Aliás, por falar em campanha derrotada, apesar da Época tentar apontar uma proximidade promíscua entre a Andrade Gutierrez e o governo Dilma, a realidade é bem diferente. Investigação da Lava Jato mostra troca de mensagens de WhatsApp entre executivos da cúpula da Andrade Gutierrez durante as eleições em que os empreiteiros torciam pela vitória de Aécio; com o resultado das urnas, ficaram decepcionados com a derrota.

“Bora Brasil!! Bora Aécio!!!”, disse Ricardo Sá, presidente global da AG Private, divisão da empresa que cuida de clientes do setor privado em todo o mundo, quando a apuração dos votos no segundo turno mostrava o tucano à frente.

Com o avançar da apuração, os diretores da empreiteira não esconderam a tristeza. “F….”, diz Clorivaldo Bisinoto, presidente da AG Engenharia, seguido por Flávio Barra, ex-presidente da AG Energia preso na Lava Jato, “vida vai ser dura…”. Menos de um ano depois, Barra foi preso na Lava Jato acusado de participar do cartel de empreiteiras que teria pago propina nas obras da usina de Angra 3. “Falta apurar o NE e N”, comenta Barra que é logo respondido por João Martins “Vai piorar!”.

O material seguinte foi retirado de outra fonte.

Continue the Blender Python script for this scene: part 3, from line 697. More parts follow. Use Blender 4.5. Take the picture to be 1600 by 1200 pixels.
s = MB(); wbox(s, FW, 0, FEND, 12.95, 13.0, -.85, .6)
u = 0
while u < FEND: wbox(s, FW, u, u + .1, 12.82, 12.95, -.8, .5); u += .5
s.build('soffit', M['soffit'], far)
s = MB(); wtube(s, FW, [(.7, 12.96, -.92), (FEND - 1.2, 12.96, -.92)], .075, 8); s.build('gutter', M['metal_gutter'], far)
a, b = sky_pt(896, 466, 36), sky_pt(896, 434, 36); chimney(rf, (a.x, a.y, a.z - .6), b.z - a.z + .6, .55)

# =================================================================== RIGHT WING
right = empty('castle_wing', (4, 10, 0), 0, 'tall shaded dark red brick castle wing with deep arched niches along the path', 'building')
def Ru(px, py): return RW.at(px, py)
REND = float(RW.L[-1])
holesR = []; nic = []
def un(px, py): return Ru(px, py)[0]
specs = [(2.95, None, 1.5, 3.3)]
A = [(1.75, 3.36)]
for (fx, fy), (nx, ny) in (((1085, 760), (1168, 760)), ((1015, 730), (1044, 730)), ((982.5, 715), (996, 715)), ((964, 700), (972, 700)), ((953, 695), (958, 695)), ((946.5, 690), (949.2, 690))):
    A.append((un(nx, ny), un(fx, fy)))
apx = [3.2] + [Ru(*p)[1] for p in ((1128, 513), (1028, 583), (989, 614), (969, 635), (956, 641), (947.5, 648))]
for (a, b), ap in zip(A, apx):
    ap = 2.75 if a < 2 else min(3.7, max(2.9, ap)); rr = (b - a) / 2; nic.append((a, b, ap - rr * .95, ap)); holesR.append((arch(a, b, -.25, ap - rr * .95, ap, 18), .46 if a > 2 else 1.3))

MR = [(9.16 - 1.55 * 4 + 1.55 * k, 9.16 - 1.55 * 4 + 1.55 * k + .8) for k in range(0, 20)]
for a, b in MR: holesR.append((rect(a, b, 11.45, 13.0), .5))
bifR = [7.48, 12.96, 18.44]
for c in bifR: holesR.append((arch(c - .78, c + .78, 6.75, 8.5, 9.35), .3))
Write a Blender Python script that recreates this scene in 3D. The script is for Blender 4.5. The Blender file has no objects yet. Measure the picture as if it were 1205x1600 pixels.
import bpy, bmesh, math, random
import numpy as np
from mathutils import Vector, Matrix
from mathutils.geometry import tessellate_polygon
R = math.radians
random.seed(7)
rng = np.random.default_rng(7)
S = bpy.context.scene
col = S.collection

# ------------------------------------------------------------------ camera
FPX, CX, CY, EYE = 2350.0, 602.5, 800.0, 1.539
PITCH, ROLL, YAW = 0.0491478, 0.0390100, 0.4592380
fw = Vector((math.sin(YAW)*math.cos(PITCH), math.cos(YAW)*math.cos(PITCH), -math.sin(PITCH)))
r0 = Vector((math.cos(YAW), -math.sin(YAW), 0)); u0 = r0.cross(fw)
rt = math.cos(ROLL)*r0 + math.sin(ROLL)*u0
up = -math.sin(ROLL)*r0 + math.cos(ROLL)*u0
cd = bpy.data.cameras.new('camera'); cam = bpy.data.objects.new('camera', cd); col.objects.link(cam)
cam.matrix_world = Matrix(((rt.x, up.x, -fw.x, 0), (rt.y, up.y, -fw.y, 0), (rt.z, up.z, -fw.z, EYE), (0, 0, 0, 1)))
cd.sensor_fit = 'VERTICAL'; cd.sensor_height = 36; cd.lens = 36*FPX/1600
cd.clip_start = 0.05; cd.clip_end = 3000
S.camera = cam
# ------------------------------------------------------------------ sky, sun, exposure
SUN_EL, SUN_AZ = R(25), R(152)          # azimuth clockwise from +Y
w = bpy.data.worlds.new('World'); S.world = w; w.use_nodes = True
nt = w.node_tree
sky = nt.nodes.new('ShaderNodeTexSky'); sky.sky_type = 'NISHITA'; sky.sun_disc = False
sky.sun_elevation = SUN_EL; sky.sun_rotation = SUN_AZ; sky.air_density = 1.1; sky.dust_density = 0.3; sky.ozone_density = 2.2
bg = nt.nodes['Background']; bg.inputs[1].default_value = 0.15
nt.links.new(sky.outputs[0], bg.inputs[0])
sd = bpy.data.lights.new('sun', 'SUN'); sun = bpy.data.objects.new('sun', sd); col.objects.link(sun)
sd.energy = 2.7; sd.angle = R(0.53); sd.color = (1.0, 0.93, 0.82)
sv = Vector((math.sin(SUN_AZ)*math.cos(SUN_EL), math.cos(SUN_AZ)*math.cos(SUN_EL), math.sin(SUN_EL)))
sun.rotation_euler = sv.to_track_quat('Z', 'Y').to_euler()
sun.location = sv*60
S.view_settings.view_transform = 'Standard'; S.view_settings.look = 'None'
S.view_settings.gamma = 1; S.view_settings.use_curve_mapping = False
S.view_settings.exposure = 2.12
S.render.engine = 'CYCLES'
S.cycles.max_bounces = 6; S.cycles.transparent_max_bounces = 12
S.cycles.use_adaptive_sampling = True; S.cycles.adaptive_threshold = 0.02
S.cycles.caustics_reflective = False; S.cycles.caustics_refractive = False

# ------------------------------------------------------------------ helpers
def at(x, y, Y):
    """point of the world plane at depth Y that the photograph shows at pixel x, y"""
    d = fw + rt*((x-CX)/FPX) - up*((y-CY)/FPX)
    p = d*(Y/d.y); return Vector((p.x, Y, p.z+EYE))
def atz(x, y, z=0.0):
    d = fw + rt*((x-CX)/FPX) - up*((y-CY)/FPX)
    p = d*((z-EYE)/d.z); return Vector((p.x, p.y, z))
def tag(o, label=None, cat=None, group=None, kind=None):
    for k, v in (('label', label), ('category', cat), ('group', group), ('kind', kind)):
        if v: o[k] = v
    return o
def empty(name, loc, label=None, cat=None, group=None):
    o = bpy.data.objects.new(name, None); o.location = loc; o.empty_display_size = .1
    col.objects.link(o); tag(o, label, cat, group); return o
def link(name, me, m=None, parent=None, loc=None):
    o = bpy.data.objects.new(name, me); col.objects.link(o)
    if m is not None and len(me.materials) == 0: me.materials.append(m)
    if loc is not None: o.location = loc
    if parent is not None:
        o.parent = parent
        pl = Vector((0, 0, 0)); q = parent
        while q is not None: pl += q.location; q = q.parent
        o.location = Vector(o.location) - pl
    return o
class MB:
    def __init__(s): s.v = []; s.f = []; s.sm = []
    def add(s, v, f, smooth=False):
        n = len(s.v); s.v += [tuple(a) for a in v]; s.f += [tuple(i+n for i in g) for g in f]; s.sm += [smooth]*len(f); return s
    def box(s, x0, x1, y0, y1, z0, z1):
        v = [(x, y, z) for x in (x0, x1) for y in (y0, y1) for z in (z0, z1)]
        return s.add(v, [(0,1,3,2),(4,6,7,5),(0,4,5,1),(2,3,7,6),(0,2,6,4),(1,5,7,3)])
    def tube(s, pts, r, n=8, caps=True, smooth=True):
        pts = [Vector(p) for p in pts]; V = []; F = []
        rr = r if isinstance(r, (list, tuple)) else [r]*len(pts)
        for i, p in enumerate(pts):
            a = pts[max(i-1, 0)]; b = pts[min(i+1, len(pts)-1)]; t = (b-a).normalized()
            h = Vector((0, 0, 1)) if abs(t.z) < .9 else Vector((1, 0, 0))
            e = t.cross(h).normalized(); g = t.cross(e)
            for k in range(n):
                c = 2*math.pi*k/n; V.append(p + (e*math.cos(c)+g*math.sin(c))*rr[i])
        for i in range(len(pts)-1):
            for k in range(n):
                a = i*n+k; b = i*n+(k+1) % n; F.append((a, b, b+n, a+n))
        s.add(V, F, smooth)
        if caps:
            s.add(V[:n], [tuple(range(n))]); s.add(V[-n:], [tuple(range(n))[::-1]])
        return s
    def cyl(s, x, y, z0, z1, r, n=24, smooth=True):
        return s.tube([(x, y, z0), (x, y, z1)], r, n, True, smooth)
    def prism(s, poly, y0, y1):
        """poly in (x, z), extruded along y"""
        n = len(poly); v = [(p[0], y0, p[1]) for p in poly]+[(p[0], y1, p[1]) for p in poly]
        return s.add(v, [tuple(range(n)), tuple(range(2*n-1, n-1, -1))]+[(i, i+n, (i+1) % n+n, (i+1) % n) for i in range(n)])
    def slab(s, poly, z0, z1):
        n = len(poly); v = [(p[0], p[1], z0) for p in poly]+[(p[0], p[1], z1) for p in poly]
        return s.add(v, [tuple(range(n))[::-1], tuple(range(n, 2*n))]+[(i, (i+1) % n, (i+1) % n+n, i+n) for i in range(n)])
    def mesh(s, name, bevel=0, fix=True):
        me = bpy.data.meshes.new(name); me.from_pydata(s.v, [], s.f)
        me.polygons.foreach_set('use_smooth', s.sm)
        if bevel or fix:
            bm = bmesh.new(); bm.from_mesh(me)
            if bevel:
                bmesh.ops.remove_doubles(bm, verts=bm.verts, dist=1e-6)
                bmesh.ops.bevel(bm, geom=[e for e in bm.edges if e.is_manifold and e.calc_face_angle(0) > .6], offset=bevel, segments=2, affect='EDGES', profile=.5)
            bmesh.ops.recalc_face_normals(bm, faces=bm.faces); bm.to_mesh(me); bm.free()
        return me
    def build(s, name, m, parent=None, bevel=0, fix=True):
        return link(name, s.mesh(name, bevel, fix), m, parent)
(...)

Tais comentários revelam quem a Andrade Gutierrez queria no governo para beneficiar seus interesses. A julgar pela relação da companhia com o PSDB de Aécio Neves de Minas Gerais, onde a Andrade Gutierrez recebeu, de bandeja, a gestão da Cemig, que lhe foi entregue pelos tucanos em um acordo de acionistas, não temos dúvida. A estatal mineira é apontada como uma das empresas usadas no esquema de corrupção que alimentou o Alberto Youssef.